When you think of magical girl shows, what works come to mind? Going way back, there were kids' titles like Sally the Witch and Akko-chan's Secret, the so-called Toei Witch Girl series; then the standard-bearers of the Pierrot magical girl series from the '80s (think Magical Angel Creamy Mami); then into the '90s, Sailor Moon and Magic Knight Rayearth, which added all sorts of new ingredients and became catalysts for the genre's evolution, plus Cardcaptor Sakura and Ojamajo Doremi; then the dominant force from the 2000s onward, the Pretty Cure series; and Madoka Magica, which threw a stone into the magical girl pond. The vast genre of the magical girl has evolved with the years, and to this day new magical girls keep being born from all kinds of angles. A genre that was once strictly for kids has, along with that evolution and with history (people who got hooked on the genre as children, and so on), gained more and more adult fans, to the point where a meme has sprung up in certain circles: the "big friends." Magilumiere Co. Ltd. is not a standard magical girl work. But neither is it a clearly unorthodox work in the vein of Madoka. Magilumiere is a magical girl work aimed at working adults. The "big friends" meme I mentioned refers to grown-ups who watch shows made for little girls with full devotion, but this isn't that; I think it's a work that clearly targets working adults. The anime's first episode opens with an extremely realistic scene of protagonist Kana Sakuragi struggling with her job hunt, and "magical girls" are depicted as a business operated by companies large and small. In that sense it might seem like an unorthodox approach, but Magilumiere portrays things in a fairly standard way as a business manga, so I think this anime is, after all, a standard one.
The Score, Too, Is Standard for This World!
The first episode opens straight into a battle scene between a monster and a magical girl. As the heroine is being chased by a monster that looks like an Ohmu, the music kicks off with a tense, modern-sounding intro that shifts into a fast, driving electronic rock sound. As far as scores with this kind of sonic palette go, it has an atmosphere close to Ghost in the Shell or A Certain Scientific Railgun. For a magical girl score, the hard sound really sticks in your ears.
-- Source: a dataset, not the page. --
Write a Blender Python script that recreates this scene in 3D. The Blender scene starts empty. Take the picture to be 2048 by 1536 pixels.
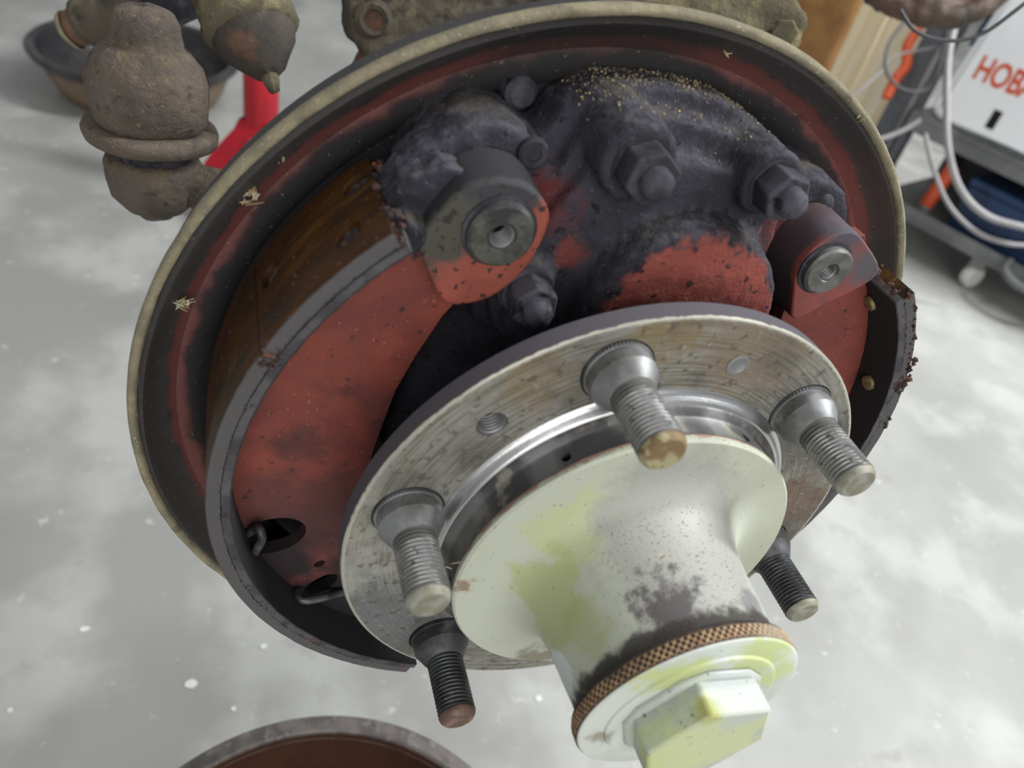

The BGM that plays during the job-hunting scenes feels less like an anime score and more like the score for a live-action drama, and the music during the emergency dispatch and transformation bank sequences also notably isn't the kind of sound usually used in magical girl shows. That said, it's not unorthodox; it's a score that's planted squarely on the royal road for this particular work's world. The composer is Makoto Miyazaki, who also appeared at the 2023 Kyo-ban Festival. Makes sense: in a world where magical girls are recognized a bit differently than in past works, as a "cool, socially respected, popular profession," a standard magical-girl-style score would clash with the setting. Miyazaki is at his best with rock-flavored sounds, whether programmed or played by a band. In fact, he has a famous anecdote: when he first composed a score, he didn't understand orchestral writing and ended up composing nearly in tears while reading a book about it. In that sense too, I thought he's an incredibly perfect fit for the color of this work.
Only the first episode has aired so far, so we've only heard a sliver of the score, but I'm really looking forward to what kind of music plays from here on out!
Not So Much a Magical Girl Show, But Rather…
As you can tell even from the work's title, the "company" is the main subject here. It's grounded in reality through and through. In a work where even the things called "magic" are software that system engineers program from scratch, I felt that the score really nails the standard, and I mean that: this is exactly it! The combination of the royal road as a business story and the battle scenes as a magical girl story. Magilumiere Co. Ltd. might just be a new kind of standard work.